Collin had returned to visit Betsy and her family just 15 days before he died. He only
stayed one day and Betsy knew immediately he had changed.
“He wasn’t himself. We knew he was coming. We wanted him to come. I think
what he wanted to do, was to tell us…that it was coming because we were all here and he said, “I love you I thank you for everything you did for me. Putting up with. I don’t know…I just don’t feel right.” And then he said he forgot something with his sleep apnea gear and couldn’t stay since he needed that to sleep. I don’t think he wanted to do it here.
He said, “I didn’t think life would be like this again”, and I said, “I don’t understand that
Collin, you’ve done so well!” “You do not understand how bad it is, mom,” he
said, “and I know that you struggled with sadness”. He said, “but you just don’t get it
mom”. I said, “Collin, we’ll help you.” He said, “You can’t help me for the rest of
my life” At that point I wanted to give him whatever he needed . He said “I just got to go.
I love you and I will always love you.”
As hard as they tried, they could not convince him to stay.
“Collin called us and talked to us while he was waiting for his plane and said, ‘I’m sorry it didn’t work out. It’ll be OK‘ “
With that sentiment, there seemed to be a droplet of hope lingering in the air. Then 15 days later there was a knock on her door from the local police informing her of her son’s death. She learned that he was found in his apartment and was thought to have been there several days before being discovered.

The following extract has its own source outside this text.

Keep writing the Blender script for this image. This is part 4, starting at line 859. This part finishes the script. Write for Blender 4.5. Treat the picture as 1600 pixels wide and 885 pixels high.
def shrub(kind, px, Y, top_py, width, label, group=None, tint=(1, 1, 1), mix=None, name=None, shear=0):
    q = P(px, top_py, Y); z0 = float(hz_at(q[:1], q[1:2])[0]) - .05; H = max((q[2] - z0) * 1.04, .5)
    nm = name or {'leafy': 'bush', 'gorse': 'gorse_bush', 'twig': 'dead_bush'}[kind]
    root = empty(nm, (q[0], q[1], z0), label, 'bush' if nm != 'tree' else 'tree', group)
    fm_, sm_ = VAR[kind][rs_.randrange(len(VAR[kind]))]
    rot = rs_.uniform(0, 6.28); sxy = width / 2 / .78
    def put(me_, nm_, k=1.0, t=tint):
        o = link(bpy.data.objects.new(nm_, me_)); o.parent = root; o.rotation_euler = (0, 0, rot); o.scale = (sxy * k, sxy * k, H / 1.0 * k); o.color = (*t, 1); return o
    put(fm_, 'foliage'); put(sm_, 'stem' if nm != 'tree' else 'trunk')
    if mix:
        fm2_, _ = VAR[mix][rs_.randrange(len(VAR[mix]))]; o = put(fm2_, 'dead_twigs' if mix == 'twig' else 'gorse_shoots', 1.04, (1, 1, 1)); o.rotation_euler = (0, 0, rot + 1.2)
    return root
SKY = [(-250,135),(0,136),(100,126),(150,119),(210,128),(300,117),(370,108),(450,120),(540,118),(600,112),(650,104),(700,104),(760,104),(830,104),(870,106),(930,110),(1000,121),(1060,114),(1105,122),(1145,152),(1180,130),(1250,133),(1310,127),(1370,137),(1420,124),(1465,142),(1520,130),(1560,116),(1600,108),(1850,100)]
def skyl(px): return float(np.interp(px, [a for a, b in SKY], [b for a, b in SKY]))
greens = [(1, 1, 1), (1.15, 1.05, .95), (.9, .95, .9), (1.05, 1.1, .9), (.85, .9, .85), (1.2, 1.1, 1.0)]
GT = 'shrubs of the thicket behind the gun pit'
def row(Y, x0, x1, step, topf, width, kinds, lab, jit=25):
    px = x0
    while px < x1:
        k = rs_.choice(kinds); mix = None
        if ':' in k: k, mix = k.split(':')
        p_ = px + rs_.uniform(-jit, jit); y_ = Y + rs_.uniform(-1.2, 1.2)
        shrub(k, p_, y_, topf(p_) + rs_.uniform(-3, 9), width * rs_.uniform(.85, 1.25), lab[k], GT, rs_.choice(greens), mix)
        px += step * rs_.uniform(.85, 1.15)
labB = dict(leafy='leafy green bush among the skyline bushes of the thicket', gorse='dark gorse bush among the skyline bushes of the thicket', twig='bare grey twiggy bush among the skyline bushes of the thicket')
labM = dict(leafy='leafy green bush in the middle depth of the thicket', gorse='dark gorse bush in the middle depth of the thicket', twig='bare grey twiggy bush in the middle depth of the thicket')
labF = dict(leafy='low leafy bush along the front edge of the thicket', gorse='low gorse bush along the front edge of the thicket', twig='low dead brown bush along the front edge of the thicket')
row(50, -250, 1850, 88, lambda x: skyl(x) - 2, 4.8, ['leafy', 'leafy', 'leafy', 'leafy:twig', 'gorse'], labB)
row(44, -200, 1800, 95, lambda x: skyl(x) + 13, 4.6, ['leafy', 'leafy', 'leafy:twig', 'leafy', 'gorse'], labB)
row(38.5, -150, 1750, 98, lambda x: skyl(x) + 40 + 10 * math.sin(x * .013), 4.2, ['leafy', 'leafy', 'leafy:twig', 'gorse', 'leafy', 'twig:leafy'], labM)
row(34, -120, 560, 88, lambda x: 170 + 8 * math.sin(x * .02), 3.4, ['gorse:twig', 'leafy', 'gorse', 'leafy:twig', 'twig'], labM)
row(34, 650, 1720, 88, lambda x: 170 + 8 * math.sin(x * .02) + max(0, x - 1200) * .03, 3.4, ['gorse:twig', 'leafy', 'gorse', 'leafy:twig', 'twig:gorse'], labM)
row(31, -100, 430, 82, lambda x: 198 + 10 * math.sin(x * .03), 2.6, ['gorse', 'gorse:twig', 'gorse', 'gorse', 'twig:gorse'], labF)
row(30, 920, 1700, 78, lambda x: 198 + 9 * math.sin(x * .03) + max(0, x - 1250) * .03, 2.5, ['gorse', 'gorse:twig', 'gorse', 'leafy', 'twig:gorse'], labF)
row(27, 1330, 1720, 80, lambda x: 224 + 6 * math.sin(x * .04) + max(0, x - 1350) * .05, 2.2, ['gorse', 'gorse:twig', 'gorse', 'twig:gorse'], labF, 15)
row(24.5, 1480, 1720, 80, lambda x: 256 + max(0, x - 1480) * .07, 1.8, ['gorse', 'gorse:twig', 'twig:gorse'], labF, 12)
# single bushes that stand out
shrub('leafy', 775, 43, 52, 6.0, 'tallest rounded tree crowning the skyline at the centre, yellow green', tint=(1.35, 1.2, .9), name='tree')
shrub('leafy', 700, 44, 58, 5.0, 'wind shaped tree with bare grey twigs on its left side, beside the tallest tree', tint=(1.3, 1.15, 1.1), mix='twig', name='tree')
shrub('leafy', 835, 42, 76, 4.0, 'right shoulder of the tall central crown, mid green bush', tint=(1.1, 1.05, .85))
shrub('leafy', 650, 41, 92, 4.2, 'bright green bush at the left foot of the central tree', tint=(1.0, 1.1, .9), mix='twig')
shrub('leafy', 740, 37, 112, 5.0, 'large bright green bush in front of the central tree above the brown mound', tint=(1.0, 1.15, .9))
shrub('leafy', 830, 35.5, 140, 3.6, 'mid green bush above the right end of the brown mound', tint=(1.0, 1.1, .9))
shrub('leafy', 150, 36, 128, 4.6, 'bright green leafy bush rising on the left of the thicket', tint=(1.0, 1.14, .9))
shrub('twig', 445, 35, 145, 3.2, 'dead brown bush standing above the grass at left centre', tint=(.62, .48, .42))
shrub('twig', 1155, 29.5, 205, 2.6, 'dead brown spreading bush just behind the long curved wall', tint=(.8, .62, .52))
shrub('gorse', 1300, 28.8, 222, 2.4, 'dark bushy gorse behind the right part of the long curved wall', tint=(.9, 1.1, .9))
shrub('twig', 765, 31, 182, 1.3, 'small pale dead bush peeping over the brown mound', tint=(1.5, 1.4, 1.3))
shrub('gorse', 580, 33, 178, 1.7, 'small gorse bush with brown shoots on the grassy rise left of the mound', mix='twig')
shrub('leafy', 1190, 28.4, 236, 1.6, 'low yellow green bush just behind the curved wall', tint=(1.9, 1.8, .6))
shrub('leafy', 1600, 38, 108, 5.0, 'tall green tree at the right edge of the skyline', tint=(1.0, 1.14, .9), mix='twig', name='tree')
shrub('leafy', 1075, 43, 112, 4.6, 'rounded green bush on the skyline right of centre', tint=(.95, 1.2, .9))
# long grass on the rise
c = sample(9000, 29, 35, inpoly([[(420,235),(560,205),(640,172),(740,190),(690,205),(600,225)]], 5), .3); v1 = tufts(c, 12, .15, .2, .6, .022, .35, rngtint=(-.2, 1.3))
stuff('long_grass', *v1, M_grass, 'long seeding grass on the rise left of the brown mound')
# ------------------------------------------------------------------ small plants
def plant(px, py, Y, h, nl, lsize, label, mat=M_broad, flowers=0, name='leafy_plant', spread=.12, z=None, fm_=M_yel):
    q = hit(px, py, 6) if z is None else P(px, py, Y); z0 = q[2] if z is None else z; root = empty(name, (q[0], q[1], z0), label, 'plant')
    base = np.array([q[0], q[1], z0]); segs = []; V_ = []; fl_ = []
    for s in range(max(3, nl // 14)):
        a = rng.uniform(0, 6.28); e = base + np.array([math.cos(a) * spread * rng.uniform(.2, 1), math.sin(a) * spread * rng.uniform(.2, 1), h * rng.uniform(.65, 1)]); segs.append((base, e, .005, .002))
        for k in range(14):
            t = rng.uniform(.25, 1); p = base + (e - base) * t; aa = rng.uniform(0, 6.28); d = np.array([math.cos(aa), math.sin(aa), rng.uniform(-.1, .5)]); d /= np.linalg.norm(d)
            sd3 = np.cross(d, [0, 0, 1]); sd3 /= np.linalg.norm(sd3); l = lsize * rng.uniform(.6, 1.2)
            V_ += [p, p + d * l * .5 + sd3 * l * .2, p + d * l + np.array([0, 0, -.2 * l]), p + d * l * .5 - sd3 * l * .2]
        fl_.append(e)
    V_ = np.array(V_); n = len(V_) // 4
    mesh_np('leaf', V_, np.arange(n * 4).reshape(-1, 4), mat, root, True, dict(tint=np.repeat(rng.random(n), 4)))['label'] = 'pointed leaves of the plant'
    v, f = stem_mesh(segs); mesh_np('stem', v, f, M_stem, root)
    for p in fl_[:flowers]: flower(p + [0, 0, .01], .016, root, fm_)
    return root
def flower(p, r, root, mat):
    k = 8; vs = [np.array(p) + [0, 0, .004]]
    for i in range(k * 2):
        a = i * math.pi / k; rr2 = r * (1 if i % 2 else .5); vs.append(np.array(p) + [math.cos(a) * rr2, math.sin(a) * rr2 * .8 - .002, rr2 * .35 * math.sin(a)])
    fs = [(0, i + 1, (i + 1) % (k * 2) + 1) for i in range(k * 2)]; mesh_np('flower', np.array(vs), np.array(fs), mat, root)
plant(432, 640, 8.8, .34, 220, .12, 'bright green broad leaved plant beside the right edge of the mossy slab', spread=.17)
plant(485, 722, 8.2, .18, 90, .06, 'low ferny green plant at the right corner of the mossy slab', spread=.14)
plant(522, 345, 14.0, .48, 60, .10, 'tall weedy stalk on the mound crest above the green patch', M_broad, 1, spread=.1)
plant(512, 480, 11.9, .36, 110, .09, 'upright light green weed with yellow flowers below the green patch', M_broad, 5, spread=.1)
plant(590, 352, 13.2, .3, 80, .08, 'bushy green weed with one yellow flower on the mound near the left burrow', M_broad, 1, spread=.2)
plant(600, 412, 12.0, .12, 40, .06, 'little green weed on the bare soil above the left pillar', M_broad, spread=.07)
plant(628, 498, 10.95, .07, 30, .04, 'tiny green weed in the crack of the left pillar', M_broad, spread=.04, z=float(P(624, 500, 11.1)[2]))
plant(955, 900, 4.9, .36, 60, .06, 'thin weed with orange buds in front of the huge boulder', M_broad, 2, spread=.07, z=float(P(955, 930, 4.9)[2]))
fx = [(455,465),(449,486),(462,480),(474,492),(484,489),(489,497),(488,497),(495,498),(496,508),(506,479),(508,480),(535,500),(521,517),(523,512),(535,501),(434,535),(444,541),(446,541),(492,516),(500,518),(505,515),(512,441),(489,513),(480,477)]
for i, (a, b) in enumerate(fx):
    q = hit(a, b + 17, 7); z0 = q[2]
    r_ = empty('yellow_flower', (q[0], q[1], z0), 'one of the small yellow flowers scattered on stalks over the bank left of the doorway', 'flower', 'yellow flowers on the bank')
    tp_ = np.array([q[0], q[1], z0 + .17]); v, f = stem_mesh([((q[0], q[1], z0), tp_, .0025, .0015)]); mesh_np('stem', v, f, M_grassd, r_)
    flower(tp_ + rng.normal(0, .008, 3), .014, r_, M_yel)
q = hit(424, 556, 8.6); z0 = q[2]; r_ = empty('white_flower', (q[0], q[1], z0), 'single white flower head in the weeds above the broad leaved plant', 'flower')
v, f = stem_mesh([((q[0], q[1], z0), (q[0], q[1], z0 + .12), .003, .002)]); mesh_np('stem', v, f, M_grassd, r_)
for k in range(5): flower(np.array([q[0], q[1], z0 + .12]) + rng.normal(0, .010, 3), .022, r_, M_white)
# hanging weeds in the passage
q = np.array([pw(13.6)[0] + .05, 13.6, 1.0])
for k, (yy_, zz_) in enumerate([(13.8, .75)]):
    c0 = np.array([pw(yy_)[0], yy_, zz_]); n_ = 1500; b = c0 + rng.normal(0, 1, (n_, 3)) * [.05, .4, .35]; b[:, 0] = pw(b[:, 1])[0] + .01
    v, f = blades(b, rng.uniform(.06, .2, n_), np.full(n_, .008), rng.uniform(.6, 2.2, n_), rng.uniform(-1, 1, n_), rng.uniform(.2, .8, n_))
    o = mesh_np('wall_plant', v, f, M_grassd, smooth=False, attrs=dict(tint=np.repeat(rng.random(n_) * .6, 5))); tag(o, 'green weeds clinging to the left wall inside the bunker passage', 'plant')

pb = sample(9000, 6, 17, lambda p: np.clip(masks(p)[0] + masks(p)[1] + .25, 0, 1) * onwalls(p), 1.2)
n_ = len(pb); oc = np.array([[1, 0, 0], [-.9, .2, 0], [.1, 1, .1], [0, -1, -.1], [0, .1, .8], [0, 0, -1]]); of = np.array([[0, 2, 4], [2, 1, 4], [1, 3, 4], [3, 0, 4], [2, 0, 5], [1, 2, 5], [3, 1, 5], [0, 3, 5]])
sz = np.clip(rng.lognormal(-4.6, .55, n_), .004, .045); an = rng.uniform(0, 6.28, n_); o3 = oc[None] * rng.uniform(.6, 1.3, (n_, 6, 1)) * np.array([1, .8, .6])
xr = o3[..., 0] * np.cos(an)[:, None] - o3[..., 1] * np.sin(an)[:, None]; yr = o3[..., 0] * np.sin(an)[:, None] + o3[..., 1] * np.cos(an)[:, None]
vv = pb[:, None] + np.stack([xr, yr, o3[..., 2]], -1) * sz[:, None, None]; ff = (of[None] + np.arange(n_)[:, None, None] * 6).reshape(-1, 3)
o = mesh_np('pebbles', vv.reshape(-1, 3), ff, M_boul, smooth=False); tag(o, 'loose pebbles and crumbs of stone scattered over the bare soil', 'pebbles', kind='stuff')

“I screamed, ‘You can’t do this! You didn’t do this! We need you, Collin!’ I wanted to see
him to say goodbye. They recommended that I did not. It’s just … Collin had sensory
integration issues when he was little and he hated to be touched, and then he loved to be
touched, and then he hated to be touched, but he became a real loving touching son for those three years that we had that were so good and I needed to touch his hand and just
say goodbye…but it didn’t happen.”
Like Betsy, I never got to see my son to say my final goodbye. My sister was the one
who convinced me not to see Izzy after he was discovered. She said, “That’s not him anymore. You don’t want that to be the last image you have of him.” I explained that I only wanted to touch his hand. I did not need to see any other part of his body. She told me, “it will be cold” and for some reason that resonated with me and helped me to heed her advice.
During moments of distress when I had to make quick decisions, I do not know what I would have done without her sage guidance. It is interesting that like Betsy, I just wanted to touch his hand one last time. What was it about their hands that had been instinctual for us? Perhaps our brains were trying to protect us from seeing their bodily injuries, or was it even deeper than that? Holding someone’s hand during moments of distress is an act of compassion. Maybe we needed them to comfort us one last time as we knew we could no longer comfort them.